Nokia’s portfolio offers a couple of DVB-H capable solutions, specifically the Nokia N77 and a more dated phone, the N92. Neither of them was widely available, since they were used either in pilot television projects or tailored for particular regions (like the N77 in Taiwan, starting late fall 2007). Indeed, given that the vast majority of markets still have no DVB-H television enabled, a replica of the N73, yet armed with this functionality, was uncalled for. In March 2008, the European authorities standardized on DVB-H and from this point on will put in their efforts to support it. In this sense the Nokia N96 has a good chance to avoid the role of an ugly duckling that will never see release – thankfully, mobile television isn’t a big focus in the N96, it is rather included among all other things there.

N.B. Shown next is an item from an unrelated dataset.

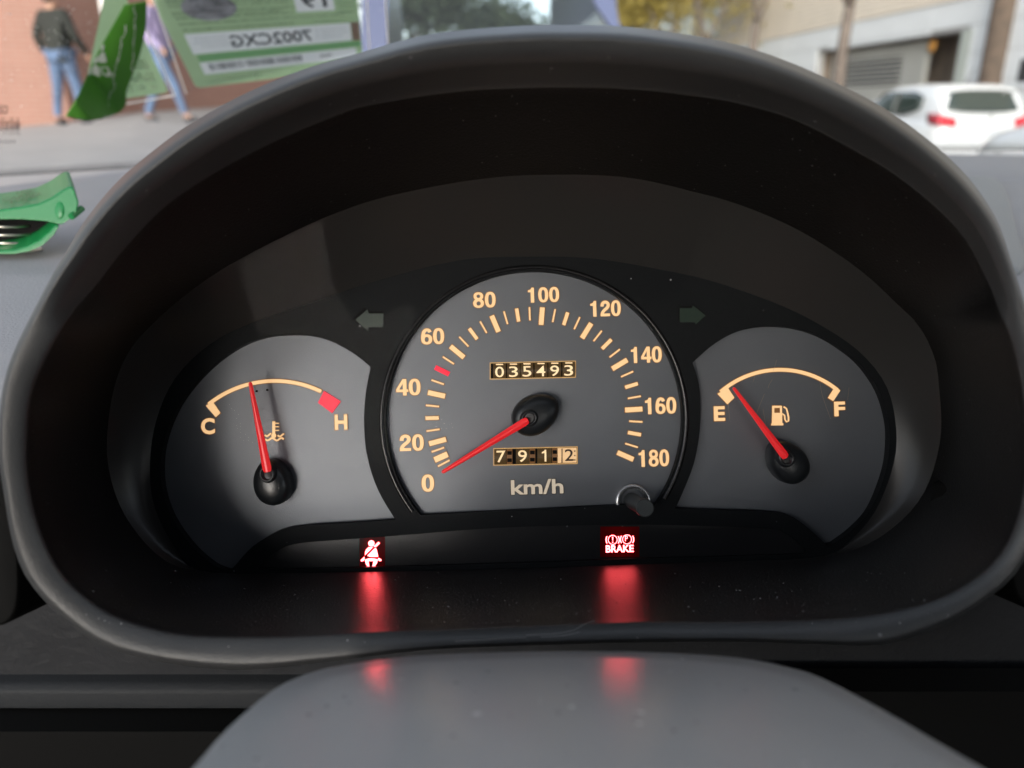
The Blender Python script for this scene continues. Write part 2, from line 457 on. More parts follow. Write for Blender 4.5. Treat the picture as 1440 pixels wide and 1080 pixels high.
# ---------------------------------------------------------------- speedometer
mb = MB(); mb.prism([px2(grow(speedo_out, 6), 0)], -0.0012, 0)
SP = mb.build('speedometer_dial', M_dial, CL)
TC = (751, 584.5)
def sp_angle(v):
    pts = [(0, 211.6), (10, 204.0), (20, 195.0), (180, -23.8)]
    for (a, x), (b, y) in zip(pts, pts[1:]):
        if v <= b: return x + (y - x) * (v - a) / (b - a)
def tick_mesh(r0, r1, w, m, edge=1.0, em=None):
    t = MB(); e = edge
    t.prism([[Vector((r0 * U, -w / 2 * U)), Vector((r1 * U, -w / 2 * U)), Vector((r1 * U, w / 2 * U)), Vector((r0 * U, w / 2 * U))]], 0, 0.0002, 0)
    if e: t.prism([[Vector(((r0 - e) * U, (-w / 2 - e) * U)), Vector(((r1 + e) * U, (-w / 2 - e) * U)), Vector(((r1 + e) * U, (w / 2 + e) * U)), Vector(((r0 - e) * U, (w / 2 + e) * U))]], -0.0002, 0.00008, 1)
    return make('tick', t.v, t.f, [m, em or M_edge], False, t.m)
t_major = tick_mesh(128, 152.5, 6.8, M_num); t_mid = tick_mesh(134, 152.5, 4.9, M_num); t_min = tick_mesh(134, 152.5, 2.3, M_num, 0.8)
t_red = tick_mesh(134, 153.5, 4.6, M_redp, 1.2, M_redp); t_10 = tick_mesh(133, 153, 8.0, M_num)
tc = loc(*TC, 0)
for v in range(5, 181, 5):
    if v == 50: me = t_red
    elif v == 10: me = t_10
    elif v % 20 == 0: me = t_major
    elif v % 10 == 0: me = t_mid
    else: me = t_min
    o = link('tick', me, SP)
    o.location = (tc.x, tc.y, 0.00025); o.rotation_euler = (0, 0, R(sp_angle(v)))
    if v == 50: o['label'] = 'red tick between 40 and 60'
def superell(cx, cy, rx, ry, n=40, e=2.35):
    P = []
    for k in range(n):
        a = 2 * math.pi * k / n; c_, s_ = math.cos(a), math.sin(a)
        P.append((cx + rx * math.copysign(abs(c_) ** (2 / e), c_), cy + ry * math.copysign(abs(s_) ** (2 / e), s_)))
    return P
def bandp(pts, w): return stroke_band([tuple(p) for p in spline(pts, 36, False)], w)
GLYPH = {
 '0': [[superell(.30, .5, .285, .505), superell(.30, .5, .105, .345)]],
 '1': [[[(.205, 0), (.40, 0), (.40, 1), (.255, 1), (.225, .905), (.155, .85), (.05, .83), (.05, .70), (.205, .70)]]],
 '2': [[bandp([(.115, .63), (.125, .745), (.185, .865), (.30, .912), (.415, .87), (.475, .765), (.468, .655), (.415, .555), (.32, .46), (.21, .355), (.135, .24), (.112, .10)], .185)], [[(.02, 0), (.57, 0), (.57, .175), (.02, .175)]]],
 '4': [[[(.34, 1), (.015, .385), (.015, .215), (.345, .215), (.345, 0), (.525, 0), (.525, .215), (.61, .215), (.61, .37), (.525, .37), (.525, 1)], [(.345, .37), (.16, .37), (.345, .73)]]],
 '6': [[superell(.305, .315, .285, .32, 36, 2.2), superell(.305, .31, .11, .165, 36, 2.1)], [bandp([(.112, .31), (.115, .52), (.15, .73), (.22, .865), (.325, .915), (.43, .875), (.485, .76)], .18)]],
 '8': [[superell(.30, .285, .288, .29, 36, 2.15), superell(.30, .28, .115, .14, 36, 2.1)], [superell(.30, .745, .258, .26, 36, 2.15), superell(.30, .745, .10, .115, 36, 2.1)]],
}
def digits_into(mb, s, box, z, mi, e=0.0, th=0.0002, roll=1.7):
    x0, y0, x1, y1 = box; cx_, cy_ = (x0 + x1) / 2, (y0 + y1) / 2
    adv = 0.625; wtot = adv * (len(s) - 1) + 0.575 - (0.05 if s[0] == '1' else 0.015)
    o_ = 0.05 if s[0] == '1' else 0.015
    a = R(roll); k = 0
    for i, ch in enumerate(s):
        for loops in GLYPH[ch]:
            L_ = []
            for li, lp in enumerate(loops):
                pts = [((x + i * adv - o_) / wtot, y) for x, y in lp]
                P = []
                for u, w in pts:
                    X = (u - 0.5) * (x1 - x0); Y = (w - 0.5) * (y1 - y0)
                    P.append((cx_ + X * math.cos(a) - Y * math.sin(a), cy_ - (X * math.sin(a) + Y * math.cos(a))))
                if e: P = grow(P, e if li == 0 else -e * 0.8)
                L_.append(px2(P, z))
            mb.prism(L_, z - th, z + k * 0.000012, mi); k += 1
nums = {'0': (593, 667.5, 610, 691.3), '20': (562, 611, 595.5, 634), '40': (557, 533, 591, 556), '60': (592, 461.7, 624.3, 484), '80': (665.3, 410.8, 696.7, 432.5), '100': (742.5, 404, 786, 425), '120': (830.3, 422.8, 872.7, 444.7), '140': (887.5, 487.5, 930.3, 510), '160': (907.4, 559, 950.7, 582), '180': (898.3, 632.6, 940.7, 656)}
for s, b in nums.items():
    m = MB(); digits_into(m, s, b, 0.0004, 0); digits_into(m, s, b, 0.00022, 1, 0.9, 0.0001)
    m.build('numeral', [M_num, M_edge], SP, fix=True)
printed('unit_lettering', 'km/h', (718.5, 674, 792.2, 695), SP, bold=0.022, mats=[M_numw, M_edgeg], edge=1.1)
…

Much like other Nseries-branded solutions, the N96 is heavy on multimedia, and delivers especially with its video department. There is a handful of things going for it – the display diagonal, hardware support for H.264 decoding, speedier videos and a folding stand that allows having the N96 on flat surfaces at a video-friendly angle.

Interestingly, over a year ago Nokia started to enhance its product portfolio not only by varying styles, but also hardware platform underpinning their solutions. The Nokia N95 and its follow-ups built upon the TI OMAP chip, while the N96 takes advantage of STMicroelectronics’s Nomadik. So when comparing these two phones, their similarities don’t go beyond physical aspects, since other things, like functionality and hardware, are quite different.

Is the N96 a mass-market solution? No. Then, is it heavily specialized, aiming at one particular niche? No. It is rather somewhere in between. This phone will see moderate sales, although the fuss around it will easily shadow its modest numbers.

Back to the table of contents >>>

Design, size, controls

Visually, the N96 is very much like the Nokia N81 8 Gb – same black finish with glossy surfaces, same controls, with a little bit of silver along the sides, making for a pretty seducing mix. The front face is extremely easy to soil with fingerprints and smudge; basically, it gets so dirty in a matter of minutes that a cleaning cloth becomes a must-have for its owners.

The phone measures in at 103x55x18 mm (125 grams) plus the camera part is even thicker due the rim around the lens that adds a couple of millimeters to the N96’s girth. On the whole, the N96 looks and feels more like some sort of shovel in the hand due to being quite wide – compared with the Nokia N81 it has gotten 0,5cm wider. While it is not a solution for women in any way, it is more about whether or not shop assistants will manage to convince them that it is the flagship solution. As far as I remember, the Nokia N93 wasn’t all that petite either, notwithstanding, women happily went for it and carried it around in their purses, and furthermore, some are still using it. It is important to realize that the Nokia N96’s dimensions are as close to the maximum as it get – its pocket-stretching casing won’t fit just about any jacket or trousers. Some may well argue with me on this, and I will readily agree that some types of clothes are perfect for the N96; but for the most part, it will not please you with its portability.